We live in a post-scarcity civilisation (we have the technology), we just don’t live in a post-scarcity society. Scarcity is manufacturered.
So are we close to a utopia if we fixed distribution and inequality? Well. Kinda. There would still be people with greed. People who think that the accumulation of “more” is the only purpose of life. I found The Culture’s attitude to that to be entertaining. You can really have what you want. But it’s empty because people generally don’t mingle with people driven by needless accumulation. That is a mental illness.
Is there nothing to do?
Well, assuming that there are areas where the utopia hasn’t spread, there are always the frontiers as others have said.
A few years back, I did a mini documentary on “edges” as a source of fecund diversity as you have three ecosystems. – in this context, you would have the ecosystem of the utopia, the ecosystem of the “barbarians” and then the ecosystem of the people who live on the border.
I also like the Cortex setting Hammerheads (it’s Thunderbirds) though I really can’t grok their system. Rescuing people is a good thing. From natural and man-made (or alien-made) disasters.

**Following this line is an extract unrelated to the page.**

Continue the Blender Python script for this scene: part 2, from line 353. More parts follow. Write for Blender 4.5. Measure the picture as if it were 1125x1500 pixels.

And the idea that while it is a utopia, the people are not mindless Eloi. They can have jealousies. Even though the replicators can make anything, they can’t manufacture something created by the hands of humans. It will always just be a copy even if molecule-perfect. Even if you can have your simulacrum sexbot, it’s not the same as the person you love. Authenticity remains.
I like the idea of gaming in a utopia. It’s better than the grubbing around for gold that is the mainstay of fantasy and most modern and sci-fi games. I’ve never been money motivated in games or real life.